*TASK OBJECTIVE*. Filter the entries and keep only the lines where the string "script" appears.

Scenes as source code
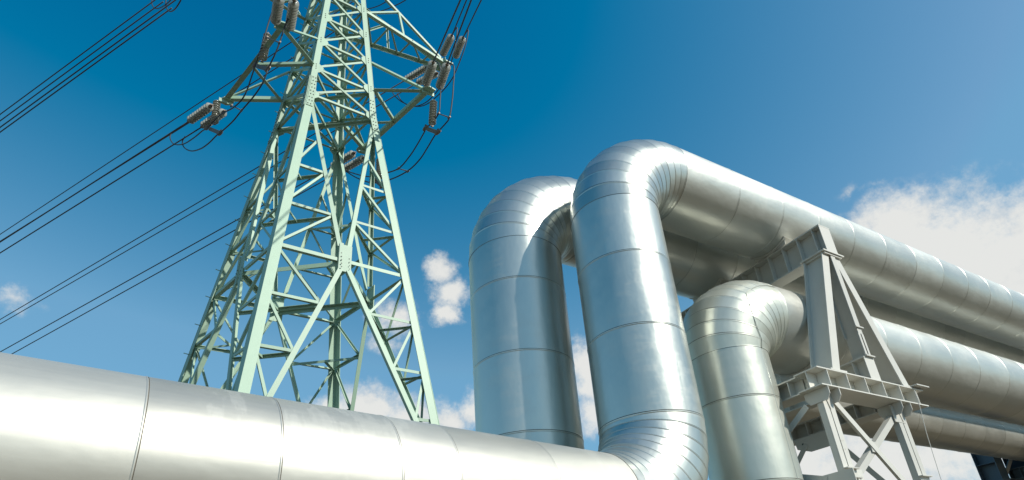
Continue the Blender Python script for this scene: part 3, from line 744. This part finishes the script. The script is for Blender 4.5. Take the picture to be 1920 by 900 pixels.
blobs = [blob(pxd(1800, 480), .15, .135, 0, 1.2), blob(pxd(1930, 475), .15, .12, 0, 1.2), blob(pxd(1690, 455), .10, .095, 0, 1.15), blob(pxd(1625, 470), .06, .08), blob(pxd(2080, 500), .14, .12), blob(pxd(1600, 480), .075, .075),
    blob(pxd(830, 512), .042, .040), blob(pxd(845, 552), .052, .042), blob(pxd(842, 588), .036, .028),
    blob(pxd(752, 600), .060, .045, 0, .8), blob(pxd(725, 640), .05, .03, 0, .7), blob(pxd(690, 765), .085, .055), blob(pxd(770, 780), .10, .055), blob(pxd(845, 790), .06, .045), blob(pxd(620, 775), .07, .04, 0, .8),
    blob(pxd(895, 772), .045, .045), blob(pxd(1095, 700), .05, .09), blob(pxd(1105, 770), .06, .07, 0, .9),
    blob(pxd(1540, 800), .16, .09, 0, 1.1), blob(pxd(1680, 865), .20, .08, 0, 1.1), blob(pxd(1500, 870), .14, .09), blob(pxd(1840, 850), .13, .035, 0, .7),
    blob(pxd(18, 562), .055, .032, 0, .62), blob(pxd(1584, 358), .030, .016, 0, .36), blob(pxd(1635, 352), .03, .012, 0, .32)]
mx = blobs[0]
for b_ in blobs[1:]: mx = mth(nt, 'MAXIMUM', mx, b_)
# unseen cloud added behind and above the viewer, sunward, for the pipes' reflections
bkn = noise(nt, mapping(nt, D, (1, 1, 2.2)), 2.3, 7, .58).outputs['Fac']
fwd = N(nt, 'ShaderNodeVectorMath', operation='DOT_PRODUCT'); L.new(D, fwd.inputs[0]); fwd.inputs[1].default_value = (math.cos(R(-85))*.82, math.sin(R(-85))*.82, .57)
bw = ramp(nt, fwd.outputs['Value'], [(.42, (0, 0, 0)), (.80, (1, 1, 1))])
back = mth(nt, 'MULTIPLY', mth(nt, 'MULTIPLY_ADD', bkn, 2.6, -1.25), bw)
fn = noise(nt, D, 46, 8, .68).outputs['Fac']; mn = noise(nt, D, 11, 6, .6).outputs['Fac']
edge = mth(nt, 'ADD', mth(nt, 'MULTIPLY', mth(nt, 'SUBTRACT', fn, .5), .85), mth(nt, 'MULTIPLY', mth(nt, 'SUBTRACT', mn, .5), .9))
den = mth(nt, 'ADD', mx, mth(nt, 'MULTIPLY', edge, ramp(nt, mx, [(.0, (0, 0, 0)), (.25, (1, 1, 1))])))
mask = N(nt, 'ShaderNodeMapRange', interpolation_type='SMOOTHSTEP'); L.new(mth(nt, 'MAXIMUM', den, back), mask.inputs[0]); mask.inputs[1].default_value = .10; mask.inputs[2].default_value = .80
body = noise(nt, mapping(nt, DW, (1, 1, 1.8)), 13, 7, .6).outputs['Fac']
CLOUD = 7.9
ccol = ramp(nt, mth(nt, 'ADD', mth(nt, 'MULTIPLY', body, .75), mth(nt, 'MULTIPLY', den, .35)), [(.30, (.72, .75, .77)), (.62, (.95, .945, .905))])
csc = mixc(nt, 1.0, ccol, (CLOUD,)*3, 'MULTIPLY')
fin = mixc(nt, mth(nt, 'MULTIPLY', mask.outputs[0], .94), SKYC, csc)
L.new(fin, bg.inputs['Color']); bg.inputs['Strength'].default_value = .11

SC.view_settings.view_transform = 'Standard'; SC.view_settings.look = 'None'; SC.view_settings.exposure = 0; SC.view_settings.gamma = 1
SC.render.engine = 'CYCLES'; SC.cycles.max_bounces = 8; SC.cycles.use_denoising = True
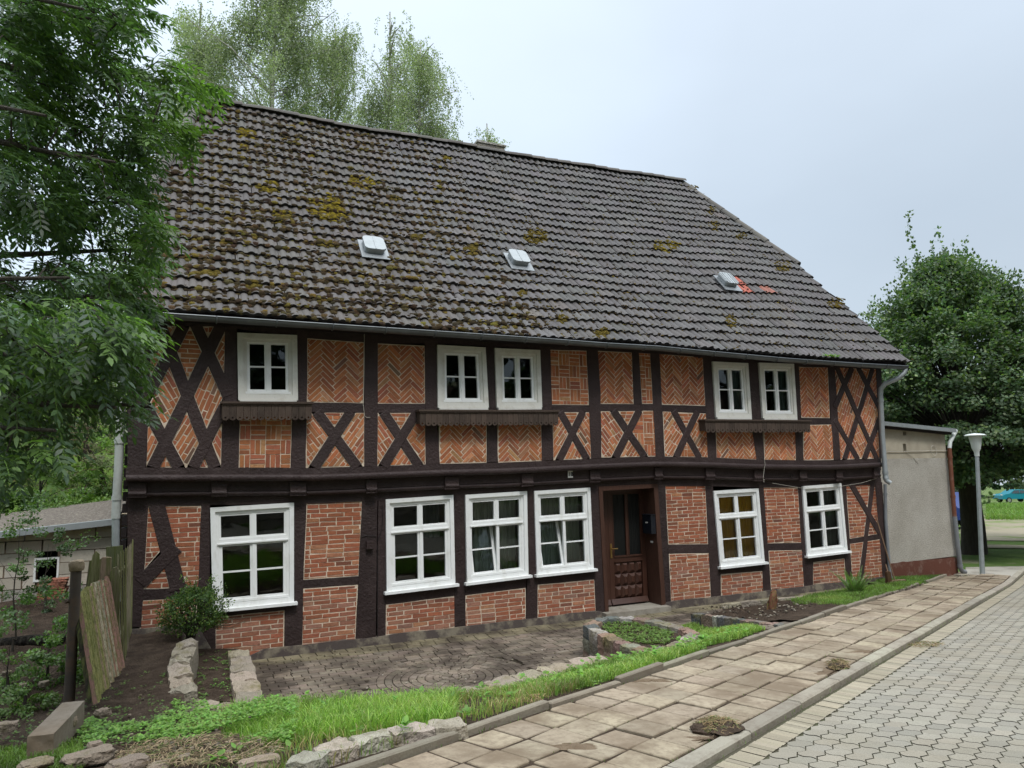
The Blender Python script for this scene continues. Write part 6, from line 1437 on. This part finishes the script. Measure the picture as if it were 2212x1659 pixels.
# ---- birches behind the roof
def birch(name, label, X, Y, z0, ztop, rad, nstr, group, skew=0., sparse=1., zlow=None):
    rt_ = empty(name, (X, Y, z0), label, 'tree', group); b = MB(); Hh = ztop-z0
    P = [np.array([X+skew*(t**1.5)+.25*noise.noise(Vector((t*3, X, 1))), Y+.25*noise.noise(Vector((t*3, X, 7))), z0+Hh*t]) for t in np.linspace(0, 1, 12)]
    b.tube(P, list(np.linspace(.20, .02, 12)), 8); tips = []
    zl_ = zlow if zlow is not None else z0+Hh*.3
    for k in range(int(42*max(.6, rad/3))):
        t = random.uniform((zl_-z0)/Hh, .96); i = int(t*11); s = P[i]*(1-(t*11-i))+P[min(11, i+1)]*(t*11-i); a = random.uniform(0, 2*pi); prof_ = min(1, (1-t)*2.3+.22)*min(1, .5+t); r_ = rad*prof_*random.uniform(.55, 1.05)
        e_ = s+np.array([cos(a)*r_, sin(a)*r_, r_*random.uniform(.35, .9)]); m_ = (s+e_)/2+np.array([0,0,.12*r_]); b.tube([s, m_, e_], [.04,.022,.008], 5); 
        for q in np.linspace(.25, 1, 8): tips.append((s*(1-q)**2+2*m_*q*(1-q)+e_*q*q, r_))
    b.build('trunk', M['bark_birch'], rt_, True)
    TP_ = np.array([t[0] for t in tips]); hub = rng.integers(0, len(TP_), max(12, nstr//11)); idx = hub[rng.integers(0, len(hub), nstr)]; C, A = [], []
    for i in idx:
        o = TP_[i]+rng.normal(size=3)*np.array([.24,.24,.22]); ln = random.uniform(.4, 2.3)*sparse; n = int(ln/.045); dr = rng.normal(size=2)*.16
        t = np.linspace(0, 1, n); pts = o+np.stack([dr[0]*t*ln, dr[1]*t*ln, .22*t*ln-.95*ln*t**1.3], 1)+rng.normal(size=(n, 3))*.042; C.append(pts); 
    C = np.concatenate(C); n = len(C); A = rdir(n); A[:, 2] -= .7; tn = 1+.35*np.array([noise.noise(Vector(tuple(c*.9))) for c in C])[:, None]
    leaves('crown', C, A, rdir(n), rng.uniform(.05, .085, n), rng.uniform(.036, .056, n), vcol(n, (.25,.285,.20), .25, .05, (.33,.36,.26), .3)*tn, M['birch'], rt_)
bp = lambda x, y, Y: pl(x, y, Y)
b1 = bp(600, 100, 24); birch('birch_tree', 'tallest wide birch with drooping twigs behind the left end of the roof', b1[0], 24, -1., bp(620,-130,24)[2], 3.3, 2500, 'birches behind the house', zlow=bp(600,300,24)[2])
b2 = bp(870, 200, 23); birch('birch_tree', 'slimmer birch with a bare white stem at the right end of the birch row', b2[0]-.6, 23, -1., bp(835,25,23)[2], 1.6, 420, 'birches behind the house', skew=.1, zlow=bp(850,330,23)[2])
b2 = bp(905, 200, 24.5); birch('birch_tree', 'rounded birch crown hanging lowest, just left of the open sky', b2[0], 24.5, -1., bp(895,85,24.5)[2], 2.4, 1050, 'birches behind the house', zlow=bp(900,380,24.5)[2])
b3 = bp(720, 200, 26); birch('birch_tree', 'dense birch in the middle of the row behind the roof ridge', b3[0], 26, -1., bp(735,60,26)[2], 2.3, 950, 'birches behind the house', zlow=bp(720,360,26)[2])
b4 = bp(430, 150, 25); birch('birch_tree', 'leftmost birch behind the roof corner and the ash leaves', b4[0], 25, -1., bp(440,10,25)[2], 2.5, 900, 'birches behind the house', zlow=bp(430,420,25)[2])
b5 = bp(1050, 300, 22); birch('birch_tree', 'small birch top peeping over the ridge around the chimney', b5[0], 22, -1., bp(1055,270,22)[2], 1.7, 420, 'birches behind the house', zlow=5.4)
b6 = bp(330, 330, 25); birch('birch_tree', 'low birch crown beside the hip of the roof, behind the ash', b6[0], 25, -1., bp(340,190,25)[2], 2.0, 600, 'birches behind the house', zlow=1)
# ---- broadleaf trees built from boughs
def broad(name, label, base, top, rx, ry, nb, per, lsz, col, m='linden', cat='tree', group=None, trunk=.33, zlow=None, alt=None, shape=1.0, seed=0, off=(0,0), barkm='bark', pr=None, spikes=0):
    x0, y0, z0 = base; rt_ = empty(name, (x0, y0, z0), label, cat, group); b = MB(); Hh = top-z0; zl_ = z0+Hh*.25 if zlow is None else zlow
    P = [np.array([x0+off[0]*t+min(.12, .03*Hh)*noise.noise(Vector((t*3, seed, 0))), y0+off[1]*t, z0-.1+Hh*.85*t]) for t in np.linspace(0, 1, 8)]
    b.tube([P[0]-np.array([0,0,.1]), P[0]+np.array([0,0,.25])]+P[1:], [trunk*1.55, trunk*1.12]+list(np.linspace(trunk, trunk*.1, 7)), 14)
    C, A, Nn, T = [], [], [], []
    for k in range(nb):
        t = random.random()**shape; z = zl_+(top-zl_)*t*.97; pf = (pr(t) if pr else sqrt(max(.02, 1-(1.9*(t-.35) if t > .35 else 1.2*(.35-t))**2*.62))); a = random.uniform(0, 2*pi)
        rr_ = pf*random.uniform(.45, 1.0) if k % 3 else pf*random.uniform(.85, 1.08)
        c = np.array([x0+off[0]*t+rx*rr_*cos(a), y0+off[1]*t+ry*rr_*sin(a), z-.25*rr_]); i = min(6, max(2, int((z-z0)/Hh*7)-1)); s = P[i]
        if k % 2 == 0: b.tube([s, (s+c)/2+np.array([0,0,.05*rx]), c], [trunk*.2, trunk*.1, min(.01, trunk*.05)], 5, caps=False)
        rb = random.uniform(.16, .30)*min(rx, 3.2)*.62; n = int(per*random.uniform(.7, 1.3)); d = rdir(n); outd = c-np.array([x0, y0, z0+Hh*.45]); outd /= np.linalg.norm(outd)+1e-6
        q = c+d*np.array([rb*1.25, rb*1.25, rb*.62])*rng.uniform(.25, 1, (n, 1))**.6+outd*rb*rng.uniform(0, 1.2, (n, 1))*(d@outd > .2)[:, None]*.8
        C.append(q); nn = d*.5+np.array([0,0,.9])+outd*.4+rng.normal(size=(n, 3))*.35; Nn.append(nn); ax = outd+rng.normal(size=(n, 3))*.7; ax[:, 2] -= .35; A.append(ax); T.append(np.full(n, random.uniform(.72, 1.3)))
    for k in range(spikes):
        i = rng.integers(0, len(C)); c = C[i].mean(0); od = c-np.array([x0, y0, z0+Hh*.35]); od /= np.linalg.norm(od); dv = od*random.uniform(.4, 1)+np.array([0,0,random.uniform(.1, .7)])+rdir(1)[0]*.25; dv /= np.linalg.norm(dv); ln = random.uniform(.35, .75); n = int(38*ln)
        s_ = c+od*.35; C.append(s_+dv*ln*np.linspace(.1, 1, n)[:, None]+rng.normal(size=(n, 3))*.05); Nn.append(rng.normal(size=(n, 3))*.5+np.array([0,0,.7])); A.append(rng.normal(size=(n, 3))*.7+dv*.8); T.append(np.full(n, random.uniform(.9, 1.3)))
    b.build('trunk', M[barkm], rt_, True); C, A, Nn, T = map(np.concatenate, (C, A, Nn, T)); n = len(C)
    leaves('crown', C, A, Nn, rng.uniform(.8, 1.25, n)*lsz, rng.uniform(.6, .9, n)*lsz, vcol(n, col, .22, .1, alt, .18)*T[:, None], M[m], rt_)
    return rt_
tb_ = at(2106, 1207, -3.1)
def lprof(t): return max(.05, min(1, 1.5*max(0, 1.02-t)**.72))*(1 if t > .15 else .75+t)
broad('linden_tree', 'large dense linden tree with a broad dark trunk behind the street lamp', (tb_[0], tb_[1], -3.12), pl(2098,585,tb_[1])[2], 4.1, 3.6, 520, 270, .115, (.075,.122,.058), alt=(.15,.20,.08), trunk=.34, zlow=-.15, pr=lprof, shape=1.0, spikes=230)
broad('linden_tree', 'linden standing right of the big one, cut by the picture edge', (tb_[0]+7.2, tb_[1]+1.6, -3.2), 4.2, 2.9, 2.6, 150, 260, .12, (.07,.125,.045), alt=(.14,.20,.065), trunk=.2, zlow=1.0, spikes=60)
for i, (px, d_, top_, r_, lab) in enumerate([(1925,75,10,6,'dark tree far behind the garage roof'),(2060,132,15,9,'dark tree far behind the linden trunk'),(2185,142,15,10,'hazy dark tree beyond the teal car'),(2290,138,15,10,'dark tree beyond the right picture edge'),(1880,55,6,4.5,'tree peeping between the house eave and the garage')]):
    p = ray(px, 1050)*d_/np.linalg.norm(ray(px, 1050)[:2]); z = zbase(p[0], p[1]); broad('background_tree', lab, (p[0], p[1], z), top_, r_, r_, 110, 240, .40, (.035,.07,.03), zlow=z+.3, trunk=.3, group='dark trees behind the car park')
p = ray(2134, 1060)*88; broad('clipped_bush', 'rounded green bush beside the big linden trunk near the teal car', (p[0], p[1], zbase(p[0], p[1])), zbase(p[0], p[1])+1.3, .8, .8, 24, 160, .07, (.07,.12,.03), cat='bush', trunk=.05, zlow=zbase(p[0], p[1])+.2)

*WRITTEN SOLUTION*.
Continue the Blender Python script for this scene: part 3, from line 744. This part finishes the script. The script is for Blender 4.5. Take the picture to be 1920 by 900 pixels.
The Blender Python script for this scene continues. Write part 6, from line 1437 on. This part finishes the script. Measure the picture as if it were 2212x1659 pixels.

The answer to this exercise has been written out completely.